▶ _Available data_
********

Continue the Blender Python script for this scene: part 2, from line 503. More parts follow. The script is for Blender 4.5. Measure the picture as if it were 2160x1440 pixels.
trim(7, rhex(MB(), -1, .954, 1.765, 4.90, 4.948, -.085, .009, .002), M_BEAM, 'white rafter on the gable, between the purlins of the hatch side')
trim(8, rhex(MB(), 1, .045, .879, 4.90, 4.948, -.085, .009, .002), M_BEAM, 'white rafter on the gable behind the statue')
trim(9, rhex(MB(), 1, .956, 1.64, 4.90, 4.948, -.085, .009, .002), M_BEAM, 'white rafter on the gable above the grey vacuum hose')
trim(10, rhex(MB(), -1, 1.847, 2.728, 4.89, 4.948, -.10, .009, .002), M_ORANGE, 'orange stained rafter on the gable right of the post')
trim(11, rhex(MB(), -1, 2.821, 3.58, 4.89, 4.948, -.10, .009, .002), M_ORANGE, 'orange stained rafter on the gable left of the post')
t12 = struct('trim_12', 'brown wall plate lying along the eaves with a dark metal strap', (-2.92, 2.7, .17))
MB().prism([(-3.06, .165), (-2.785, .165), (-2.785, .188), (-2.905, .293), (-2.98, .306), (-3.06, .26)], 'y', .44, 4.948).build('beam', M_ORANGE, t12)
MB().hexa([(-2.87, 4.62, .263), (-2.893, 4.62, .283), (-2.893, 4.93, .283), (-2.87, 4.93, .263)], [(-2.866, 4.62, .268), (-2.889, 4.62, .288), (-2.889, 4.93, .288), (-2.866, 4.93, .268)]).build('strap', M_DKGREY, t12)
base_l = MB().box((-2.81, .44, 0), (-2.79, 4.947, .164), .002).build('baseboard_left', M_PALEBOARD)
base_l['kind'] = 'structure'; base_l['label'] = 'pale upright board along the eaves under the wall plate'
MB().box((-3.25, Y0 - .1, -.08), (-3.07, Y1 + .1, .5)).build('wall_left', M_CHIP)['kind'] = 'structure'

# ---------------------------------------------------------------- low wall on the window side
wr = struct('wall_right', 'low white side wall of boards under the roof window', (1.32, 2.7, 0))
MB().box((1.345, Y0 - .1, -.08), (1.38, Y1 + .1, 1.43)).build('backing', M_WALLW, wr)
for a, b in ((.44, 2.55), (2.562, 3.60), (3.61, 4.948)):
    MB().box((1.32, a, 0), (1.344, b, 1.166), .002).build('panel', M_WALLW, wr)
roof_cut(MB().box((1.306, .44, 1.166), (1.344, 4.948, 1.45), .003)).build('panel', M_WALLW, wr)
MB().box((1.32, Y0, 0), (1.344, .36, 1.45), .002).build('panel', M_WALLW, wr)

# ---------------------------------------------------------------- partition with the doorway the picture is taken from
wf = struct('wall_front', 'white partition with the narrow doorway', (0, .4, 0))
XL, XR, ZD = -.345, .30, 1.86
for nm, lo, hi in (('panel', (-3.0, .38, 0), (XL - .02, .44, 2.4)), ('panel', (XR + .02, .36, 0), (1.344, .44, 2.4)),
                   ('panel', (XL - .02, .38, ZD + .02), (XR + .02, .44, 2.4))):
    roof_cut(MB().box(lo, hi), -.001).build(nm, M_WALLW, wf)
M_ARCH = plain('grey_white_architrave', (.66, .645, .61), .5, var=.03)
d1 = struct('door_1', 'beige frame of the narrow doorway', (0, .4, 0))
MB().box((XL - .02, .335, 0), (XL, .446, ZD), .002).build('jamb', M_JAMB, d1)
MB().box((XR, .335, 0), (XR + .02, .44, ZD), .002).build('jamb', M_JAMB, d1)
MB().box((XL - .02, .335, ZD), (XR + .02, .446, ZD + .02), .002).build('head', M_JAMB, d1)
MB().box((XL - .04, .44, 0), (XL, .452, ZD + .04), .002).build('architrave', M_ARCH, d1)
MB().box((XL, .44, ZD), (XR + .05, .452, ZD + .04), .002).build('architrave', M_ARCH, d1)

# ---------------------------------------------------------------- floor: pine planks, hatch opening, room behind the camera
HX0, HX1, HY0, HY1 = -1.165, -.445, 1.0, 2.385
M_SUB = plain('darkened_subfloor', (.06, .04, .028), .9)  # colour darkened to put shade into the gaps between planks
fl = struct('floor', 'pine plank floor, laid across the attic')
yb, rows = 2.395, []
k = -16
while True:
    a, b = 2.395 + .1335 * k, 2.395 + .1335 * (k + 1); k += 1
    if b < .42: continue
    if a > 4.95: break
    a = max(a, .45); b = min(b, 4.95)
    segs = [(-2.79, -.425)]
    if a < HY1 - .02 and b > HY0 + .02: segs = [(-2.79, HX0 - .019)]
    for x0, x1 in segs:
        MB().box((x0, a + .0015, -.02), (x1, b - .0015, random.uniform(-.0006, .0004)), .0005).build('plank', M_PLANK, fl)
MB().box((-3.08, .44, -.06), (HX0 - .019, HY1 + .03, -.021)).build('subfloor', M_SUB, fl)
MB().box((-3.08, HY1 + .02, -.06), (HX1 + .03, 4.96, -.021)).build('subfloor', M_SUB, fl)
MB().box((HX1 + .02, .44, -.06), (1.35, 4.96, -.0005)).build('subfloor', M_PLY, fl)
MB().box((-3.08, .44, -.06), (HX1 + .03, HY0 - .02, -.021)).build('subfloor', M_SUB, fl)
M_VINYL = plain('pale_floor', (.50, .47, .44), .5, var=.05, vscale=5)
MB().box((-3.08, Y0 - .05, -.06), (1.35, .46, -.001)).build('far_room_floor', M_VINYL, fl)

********

▶ _Problem details_
Retype all the material above precisely, with no line left out.

▶ _In response_
Continue the Blender Python script for this scene: part 2, from line 503. More parts follow. The script is for Blender 4.5. Measure the picture as if it were 2160x1440 pixels.
trim(7, rhex(MB(), -1, .954, 1.765, 4.90, 4.948, -.085, .009, .002), M_BEAM, 'white rafter on the gable, between the purlins of the hatch side')
trim(8, rhex(MB(), 1, .045, .879, 4.90, 4.948, -.085, .009, .002), M_BEAM, 'white rafter on the gable behind the statue')
trim(9, rhex(MB(), 1, .956, 1.64, 4.90, 4.948, -.085, .009, .002), M_BEAM, 'white rafter on the gable above the grey vacuum hose')
trim(10, rhex(MB(), -1, 1.847, 2.728, 4.89, 4.948, -.10, .009, .002), M_ORANGE, 'orange stained rafter on the gable right of the post')
trim(11, rhex(MB(), -1, 2.821, 3.58, 4.89, 4.948, -.10, .009, .002), M_ORANGE, 'orange stained rafter on the gable left of the post')
t12 = struct('trim_12', 'brown wall plate lying along the eaves with a dark metal strap', (-2.92, 2.7, .17))
MB().prism([(-3.06, .165), (-2.785, .165), (-2.785, .188), (-2.905, .293), (-2.98, .306), (-3.06, .26)], 'y', .44, 4.948).build('beam', M_ORANGE, t12)
MB().hexa([(-2.87, 4.62, .263), (-2.893, 4.62, .283), (-2.893, 4.93, .283), (-2.87, 4.93, .263)], [(-2.866, 4.62, .268), (-2.889, 4.62, .288), (-2.889, 4.93, .288), (-2.866, 4.93, .268)]).build('strap', M_DKGREY, t12)
base_l = MB().box((-2.81, .44, 0), (-2.79, 4.947, .164), .002).build('baseboard_left', M_PALEBOARD)
base_l['kind'] = 'structure'; base_l['label'] = 'pale upright board along the eaves under the wall plate'
MB().box((-3.25, Y0 - .1, -.08), (-3.07, Y1 + .1, .5)).build('wall_left', M_CHIP)['kind'] = 'structure'

# ---------------------------------------------------------------- low wall on the window side
wr = struct('wall_right', 'low white side wall of boards under the roof window', (1.32, 2.7, 0))
MB().box((1.345, Y0 - .1, -.08), (1.38, Y1 + .1, 1.43)).build('backing', M_WALLW, wr)
for a, b in ((.44, 2.55), (2.562, 3.60), (3.61, 4.948)):
    MB().box((1.32, a, 0), (1.344, b, 1.166), .002).build('panel', M_WALLW, wr)
roof_cut(MB().box((1.306, .44, 1.166), (1.344, 4.948, 1.45), .003)).build('panel', M_WALLW, wr)
MB().box((1.32, Y0, 0), (1.344, .36, 1.45), .002).build('panel', M_WALLW, wr)

# ---------------------------------------------------------------- partition with the doorway the picture is taken from
wf = struct('wall_front', 'white partition with the narrow doorway', (0, .4, 0))
XL, XR, ZD = -.345, .30, 1.86
for nm, lo, hi in (('panel', (-3.0, .38, 0), (XL - .02, .44, 2.4)), ('panel', (XR + .02, .36, 0), (1.344, .44, 2.4)),
                   ('panel', (XL - .02, .38, ZD + .02), (XR + .02, .44, 2.4))):
    roof_cut(MB().box(lo, hi), -.001).build(nm, M_WALLW, wf)
M_ARCH = plain('grey_white_architrave', (.66, .645, .61), .5, var=.03)
d1 = struct('door_1', 'beige frame of the narrow doorway', (0, .4, 0))
MB().box((XL - .02, .335, 0), (XL, .446, ZD), .002).build('jamb', M_JAMB, d1)
MB().box((XR, .335, 0), (XR + .02, .44, ZD), .002).build('jamb', M_JAMB, d1)
MB().box((XL - .02, .335, ZD), (XR + .02, .446, ZD + .02), .002).build('head', M_JAMB, d1)
MB().box((XL - .04, .44, 0), (XL, .452, ZD + .04), .002).build('architrave', M_ARCH, d1)
MB().box((XL, .44, ZD), (XR + .05, .452, ZD + .04), .002).build('architrave', M_ARCH, d1)

# ---------------------------------------------------------------- floor: pine planks, hatch opening, room behind the camera
HX0, HX1, HY0, HY1 = -1.165, -.445, 1.0, 2.385
M_SUB = plain('darkened_subfloor', (.06, .04, .028), .9)  # colour darkened to put shade into the gaps between planks
fl = struct('floor', 'pine plank floor, laid across the attic')
yb, rows = 2.395, []
k = -16
while True:
    a, b = 2.395 + .1335 * k, 2.395 + .1335 * (k + 1); k += 1
    if b < .42: continue
    if a > 4.95: break
    a = max(a, .45); b = min(b, 4.95)
    segs = [(-2.79, -.425)]
    if a < HY1 - .02 and b > HY0 + .02: segs = [(-2.79, HX0 - .019)]
    for x0, x1 in segs:
        MB().box((x0, a + .0015, -.02), (x1, b - .0015, random.uniform(-.0006, .0004)), .0005).build('plank', M_PLANK, fl)
MB().box((-3.08, .44, -.06), (HX0 - .019, HY1 + .03, -.021)).build('subfloor', M_SUB, fl)
MB().box((-3.08, HY1 + .02, -.06), (HX1 + .03, 4.96, -.021)).build('subfloor', M_SUB, fl)
MB().box((HX1 + .02, .44, -.06), (1.35, 4.96, -.0005)).build('subfloor', M_PLY, fl)
MB().box((-3.08, .44, -.06), (HX1 + .03, HY0 - .02, -.021)).build('subfloor', M_SUB, fl)
M_VINYL = plain('pale_floor', (.50, .47, .44), .5, var=.05, vscale=5)
MB().box((-3.08, Y0 - .05, -.06), (1.35, .46, -.001)).build('far_room_floor', M_VINYL, fl)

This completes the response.